### The task
Show only lines that include "scene".

### Data section
***

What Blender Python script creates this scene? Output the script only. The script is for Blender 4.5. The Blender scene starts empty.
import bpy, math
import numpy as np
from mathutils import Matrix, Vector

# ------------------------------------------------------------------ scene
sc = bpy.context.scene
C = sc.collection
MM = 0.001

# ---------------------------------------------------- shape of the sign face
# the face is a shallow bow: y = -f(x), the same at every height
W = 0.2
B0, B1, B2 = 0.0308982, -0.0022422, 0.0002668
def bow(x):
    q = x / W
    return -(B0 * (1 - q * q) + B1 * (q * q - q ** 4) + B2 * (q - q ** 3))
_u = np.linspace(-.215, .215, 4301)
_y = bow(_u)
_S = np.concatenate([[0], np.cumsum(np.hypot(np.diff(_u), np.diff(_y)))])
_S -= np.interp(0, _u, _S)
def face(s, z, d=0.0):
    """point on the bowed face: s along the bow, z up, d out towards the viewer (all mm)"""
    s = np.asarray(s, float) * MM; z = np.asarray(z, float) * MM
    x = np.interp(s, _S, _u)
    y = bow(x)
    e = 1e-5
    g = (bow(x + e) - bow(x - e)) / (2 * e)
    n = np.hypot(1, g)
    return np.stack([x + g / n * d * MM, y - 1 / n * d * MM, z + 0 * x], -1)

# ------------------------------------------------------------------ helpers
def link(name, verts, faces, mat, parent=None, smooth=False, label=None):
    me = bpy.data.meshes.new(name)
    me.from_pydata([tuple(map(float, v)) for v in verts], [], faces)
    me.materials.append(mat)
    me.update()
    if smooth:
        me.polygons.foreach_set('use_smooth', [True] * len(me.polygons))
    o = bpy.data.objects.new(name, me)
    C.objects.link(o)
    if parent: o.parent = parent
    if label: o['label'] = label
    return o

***

### Solution
What Blender Python script creates this scene? Output the script only. The script is for Blender 4.5. The Blender scene starts empty.
# ------------------------------------------------------------------ scene
sc = bpy.context.scene